E, para definir uma comunidade, a colaboração, como mencionei na coluna passada, depende da atuação no processo de envolvimento para a criação e produção dos diversos stakeholders ou, ainda, associações de bairro, coletivos, comerciantes, organizações não governamentais junto com governos e empresas para criar políticas que identifiquem as qualidades locais e que podem contribuir para o desenvolvimento econômico. Trata-se de um processo trabalhoso que envolve a atuação constante, sistemática e permanente dos agentes públicos que ocorre por meio da realização de consultas públicas, workshops e reuniões de trabalho contínuas que só terminam com um consenso de todos os envolvidos.
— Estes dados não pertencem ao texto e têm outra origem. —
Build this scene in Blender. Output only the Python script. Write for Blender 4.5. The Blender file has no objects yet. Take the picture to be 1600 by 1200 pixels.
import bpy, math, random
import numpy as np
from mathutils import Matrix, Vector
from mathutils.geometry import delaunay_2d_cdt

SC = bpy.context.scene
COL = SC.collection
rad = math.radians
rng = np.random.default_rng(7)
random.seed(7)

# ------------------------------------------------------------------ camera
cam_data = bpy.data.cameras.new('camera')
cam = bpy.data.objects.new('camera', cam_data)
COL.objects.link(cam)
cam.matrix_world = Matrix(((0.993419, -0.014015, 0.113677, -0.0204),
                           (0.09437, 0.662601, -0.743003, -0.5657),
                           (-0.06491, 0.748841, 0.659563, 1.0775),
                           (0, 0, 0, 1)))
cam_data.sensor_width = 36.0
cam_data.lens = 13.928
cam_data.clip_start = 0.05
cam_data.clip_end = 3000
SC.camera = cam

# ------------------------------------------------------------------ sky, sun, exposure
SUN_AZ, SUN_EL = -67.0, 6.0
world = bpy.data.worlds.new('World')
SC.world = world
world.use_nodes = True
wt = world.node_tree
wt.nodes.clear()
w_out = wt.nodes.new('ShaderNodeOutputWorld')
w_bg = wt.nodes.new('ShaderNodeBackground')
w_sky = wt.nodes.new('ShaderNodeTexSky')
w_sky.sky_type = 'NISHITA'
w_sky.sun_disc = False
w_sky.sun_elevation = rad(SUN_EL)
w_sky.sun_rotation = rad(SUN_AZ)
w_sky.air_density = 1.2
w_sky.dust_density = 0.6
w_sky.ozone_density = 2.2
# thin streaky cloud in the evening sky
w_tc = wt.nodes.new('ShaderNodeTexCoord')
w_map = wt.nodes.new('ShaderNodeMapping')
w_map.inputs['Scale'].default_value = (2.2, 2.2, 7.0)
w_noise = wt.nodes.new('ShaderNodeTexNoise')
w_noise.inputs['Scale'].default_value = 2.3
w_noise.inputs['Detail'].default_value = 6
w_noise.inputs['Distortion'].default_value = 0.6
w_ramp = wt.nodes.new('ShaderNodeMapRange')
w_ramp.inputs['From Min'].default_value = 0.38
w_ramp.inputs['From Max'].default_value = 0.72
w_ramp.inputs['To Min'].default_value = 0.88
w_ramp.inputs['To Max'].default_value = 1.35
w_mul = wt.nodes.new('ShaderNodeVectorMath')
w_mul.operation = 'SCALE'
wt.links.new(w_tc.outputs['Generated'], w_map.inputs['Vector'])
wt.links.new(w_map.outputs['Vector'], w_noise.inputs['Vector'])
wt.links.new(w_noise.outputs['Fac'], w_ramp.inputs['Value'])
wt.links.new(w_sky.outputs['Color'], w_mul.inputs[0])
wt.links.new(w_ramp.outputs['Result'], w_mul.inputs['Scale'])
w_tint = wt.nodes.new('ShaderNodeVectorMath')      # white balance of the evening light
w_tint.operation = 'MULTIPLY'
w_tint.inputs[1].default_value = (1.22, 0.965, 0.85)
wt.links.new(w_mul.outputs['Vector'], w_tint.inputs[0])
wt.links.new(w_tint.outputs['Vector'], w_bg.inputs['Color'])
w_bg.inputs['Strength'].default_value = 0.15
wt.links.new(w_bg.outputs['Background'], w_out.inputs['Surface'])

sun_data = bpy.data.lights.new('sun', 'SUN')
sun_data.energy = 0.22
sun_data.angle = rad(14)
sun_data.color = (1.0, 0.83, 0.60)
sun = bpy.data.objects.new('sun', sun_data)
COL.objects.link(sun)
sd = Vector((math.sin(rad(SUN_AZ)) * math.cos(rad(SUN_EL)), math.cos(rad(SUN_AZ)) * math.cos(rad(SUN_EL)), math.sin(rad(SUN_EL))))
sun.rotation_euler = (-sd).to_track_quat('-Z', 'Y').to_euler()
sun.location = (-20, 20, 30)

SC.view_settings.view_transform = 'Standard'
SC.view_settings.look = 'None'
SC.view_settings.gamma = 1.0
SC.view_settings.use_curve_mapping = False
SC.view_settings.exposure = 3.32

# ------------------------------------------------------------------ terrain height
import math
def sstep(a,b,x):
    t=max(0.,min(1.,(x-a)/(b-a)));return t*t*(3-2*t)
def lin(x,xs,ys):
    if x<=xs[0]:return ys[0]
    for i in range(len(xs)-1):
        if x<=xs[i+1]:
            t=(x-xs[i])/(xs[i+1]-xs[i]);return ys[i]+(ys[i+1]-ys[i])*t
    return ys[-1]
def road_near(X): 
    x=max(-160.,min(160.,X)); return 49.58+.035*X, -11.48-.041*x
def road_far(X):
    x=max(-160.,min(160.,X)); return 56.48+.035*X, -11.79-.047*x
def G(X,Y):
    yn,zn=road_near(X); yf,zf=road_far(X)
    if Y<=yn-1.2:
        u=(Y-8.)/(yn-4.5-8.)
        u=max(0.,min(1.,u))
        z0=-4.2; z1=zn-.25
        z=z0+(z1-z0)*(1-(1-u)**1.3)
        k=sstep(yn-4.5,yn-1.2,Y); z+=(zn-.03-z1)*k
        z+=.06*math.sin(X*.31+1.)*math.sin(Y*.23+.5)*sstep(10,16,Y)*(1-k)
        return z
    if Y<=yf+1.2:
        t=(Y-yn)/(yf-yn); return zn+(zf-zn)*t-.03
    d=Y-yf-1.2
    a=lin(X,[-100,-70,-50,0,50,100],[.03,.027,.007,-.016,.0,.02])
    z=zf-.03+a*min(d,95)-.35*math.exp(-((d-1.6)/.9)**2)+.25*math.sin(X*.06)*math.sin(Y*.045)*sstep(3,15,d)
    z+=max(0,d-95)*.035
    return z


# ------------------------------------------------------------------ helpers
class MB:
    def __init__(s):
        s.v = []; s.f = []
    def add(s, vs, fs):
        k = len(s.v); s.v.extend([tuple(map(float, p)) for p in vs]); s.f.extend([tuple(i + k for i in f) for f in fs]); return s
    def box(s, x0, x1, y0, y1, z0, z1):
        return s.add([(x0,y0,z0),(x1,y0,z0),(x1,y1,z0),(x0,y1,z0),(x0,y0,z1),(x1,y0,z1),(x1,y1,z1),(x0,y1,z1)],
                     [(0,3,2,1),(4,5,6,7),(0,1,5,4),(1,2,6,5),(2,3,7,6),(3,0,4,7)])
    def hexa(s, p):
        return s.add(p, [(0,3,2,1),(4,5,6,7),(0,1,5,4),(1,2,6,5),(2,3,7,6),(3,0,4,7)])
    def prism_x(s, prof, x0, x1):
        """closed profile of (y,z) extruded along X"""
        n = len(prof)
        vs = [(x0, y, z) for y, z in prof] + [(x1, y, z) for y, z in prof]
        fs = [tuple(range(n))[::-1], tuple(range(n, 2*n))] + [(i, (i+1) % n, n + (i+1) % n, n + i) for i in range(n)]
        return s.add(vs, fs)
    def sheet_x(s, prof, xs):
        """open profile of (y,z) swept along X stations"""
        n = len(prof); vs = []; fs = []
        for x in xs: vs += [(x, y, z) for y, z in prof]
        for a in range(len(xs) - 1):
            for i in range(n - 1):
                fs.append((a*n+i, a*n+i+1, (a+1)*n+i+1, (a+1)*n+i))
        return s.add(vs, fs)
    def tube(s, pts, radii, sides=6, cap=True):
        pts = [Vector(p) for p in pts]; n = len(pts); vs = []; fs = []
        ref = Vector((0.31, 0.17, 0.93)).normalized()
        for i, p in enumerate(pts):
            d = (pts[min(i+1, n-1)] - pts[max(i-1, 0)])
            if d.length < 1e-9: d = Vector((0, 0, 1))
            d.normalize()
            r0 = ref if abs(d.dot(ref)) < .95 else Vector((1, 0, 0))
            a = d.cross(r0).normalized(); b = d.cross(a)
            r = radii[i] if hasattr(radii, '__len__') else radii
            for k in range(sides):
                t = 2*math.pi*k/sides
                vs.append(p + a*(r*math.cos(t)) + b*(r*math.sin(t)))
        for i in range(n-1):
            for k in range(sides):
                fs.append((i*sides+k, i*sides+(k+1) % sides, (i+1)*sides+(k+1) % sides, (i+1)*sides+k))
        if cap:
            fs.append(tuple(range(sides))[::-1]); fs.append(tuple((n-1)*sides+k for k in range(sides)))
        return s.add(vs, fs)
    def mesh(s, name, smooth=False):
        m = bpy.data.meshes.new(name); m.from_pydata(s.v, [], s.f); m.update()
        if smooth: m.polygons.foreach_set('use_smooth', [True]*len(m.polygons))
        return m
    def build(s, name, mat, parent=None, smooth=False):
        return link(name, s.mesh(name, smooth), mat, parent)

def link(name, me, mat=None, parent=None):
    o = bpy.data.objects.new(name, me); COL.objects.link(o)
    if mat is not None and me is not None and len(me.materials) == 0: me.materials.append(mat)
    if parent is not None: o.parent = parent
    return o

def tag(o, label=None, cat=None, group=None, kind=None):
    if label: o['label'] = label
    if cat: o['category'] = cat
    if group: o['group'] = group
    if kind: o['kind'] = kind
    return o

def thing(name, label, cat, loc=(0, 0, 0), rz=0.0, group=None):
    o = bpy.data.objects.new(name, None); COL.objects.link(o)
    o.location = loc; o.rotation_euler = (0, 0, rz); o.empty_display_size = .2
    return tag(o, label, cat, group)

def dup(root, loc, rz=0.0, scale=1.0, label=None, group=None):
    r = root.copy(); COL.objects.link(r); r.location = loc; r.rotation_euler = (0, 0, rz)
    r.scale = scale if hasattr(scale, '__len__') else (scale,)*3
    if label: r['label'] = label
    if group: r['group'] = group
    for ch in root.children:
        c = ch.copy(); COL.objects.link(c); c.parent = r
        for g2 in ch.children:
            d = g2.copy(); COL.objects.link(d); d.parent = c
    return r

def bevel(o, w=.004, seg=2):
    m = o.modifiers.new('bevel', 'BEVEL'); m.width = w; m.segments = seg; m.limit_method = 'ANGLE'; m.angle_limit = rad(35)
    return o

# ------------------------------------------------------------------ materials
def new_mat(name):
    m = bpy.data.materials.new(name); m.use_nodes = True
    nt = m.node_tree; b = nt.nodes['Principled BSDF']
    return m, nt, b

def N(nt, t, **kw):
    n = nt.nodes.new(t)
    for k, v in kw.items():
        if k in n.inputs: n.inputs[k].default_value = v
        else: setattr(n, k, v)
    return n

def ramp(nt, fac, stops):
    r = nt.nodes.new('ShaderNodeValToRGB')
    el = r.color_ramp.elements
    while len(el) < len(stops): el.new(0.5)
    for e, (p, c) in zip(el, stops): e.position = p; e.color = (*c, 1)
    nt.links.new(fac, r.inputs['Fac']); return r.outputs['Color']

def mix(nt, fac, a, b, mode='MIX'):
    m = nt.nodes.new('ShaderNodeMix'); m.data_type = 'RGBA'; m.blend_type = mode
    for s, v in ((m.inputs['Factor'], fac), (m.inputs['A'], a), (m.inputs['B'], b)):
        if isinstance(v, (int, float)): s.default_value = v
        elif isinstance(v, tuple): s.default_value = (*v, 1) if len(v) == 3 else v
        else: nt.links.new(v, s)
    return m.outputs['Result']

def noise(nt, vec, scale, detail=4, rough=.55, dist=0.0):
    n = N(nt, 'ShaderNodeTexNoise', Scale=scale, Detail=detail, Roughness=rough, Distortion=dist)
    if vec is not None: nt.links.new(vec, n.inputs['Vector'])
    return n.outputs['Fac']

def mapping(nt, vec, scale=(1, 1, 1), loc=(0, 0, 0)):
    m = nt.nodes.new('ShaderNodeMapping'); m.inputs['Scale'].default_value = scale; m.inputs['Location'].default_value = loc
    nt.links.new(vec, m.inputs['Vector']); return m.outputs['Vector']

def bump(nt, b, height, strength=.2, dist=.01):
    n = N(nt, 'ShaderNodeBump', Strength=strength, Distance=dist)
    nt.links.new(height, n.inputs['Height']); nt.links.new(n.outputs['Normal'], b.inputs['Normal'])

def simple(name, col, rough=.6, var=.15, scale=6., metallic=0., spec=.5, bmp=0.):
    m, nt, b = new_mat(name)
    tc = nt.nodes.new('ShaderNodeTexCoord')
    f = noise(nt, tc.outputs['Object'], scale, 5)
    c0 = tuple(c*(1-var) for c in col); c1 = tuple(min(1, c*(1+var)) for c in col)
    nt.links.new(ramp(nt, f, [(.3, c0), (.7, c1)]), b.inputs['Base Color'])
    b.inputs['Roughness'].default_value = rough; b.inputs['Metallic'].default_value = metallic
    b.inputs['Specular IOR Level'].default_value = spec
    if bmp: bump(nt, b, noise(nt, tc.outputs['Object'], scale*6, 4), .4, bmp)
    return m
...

Estas ações são indispensáveis para definir de ações e estratégias que irão aprimorar a qualidade da vida dos que residem e, a partir daí, destacar as peculiaridades que fazem daquele lugar, daquela esquina ou daquela rua, únicos. Apenas desta forma a mitigação de problemas resultantes do processo e transformação podem ser acordadas por todos.

A recente experiência de um casal de turistas, buscando em vão uma confeitaria querida, ilustra como a homogeneização da paisagem e a descaracterização de espaços públicos que conferem vida à cidade afetam não apenas os moradores, mas também os visitantes em busca de autenticidade. A colaboração entre diversos stakeholders, incluindo moradores, comerciantes, organizações não governamentais e governos, torna-se essencial para criar políticas que valorizem as qualidades locais e contribuam para o desenvolvimento econômico, social e ambiental. Portanto, preservar a identidade local não é apenas uma questão meramente estética, mas um investimento na riqueza cultural e no bem-estar das comunidades, garantindo um futuro mais autêntico e sustentável para as cidades.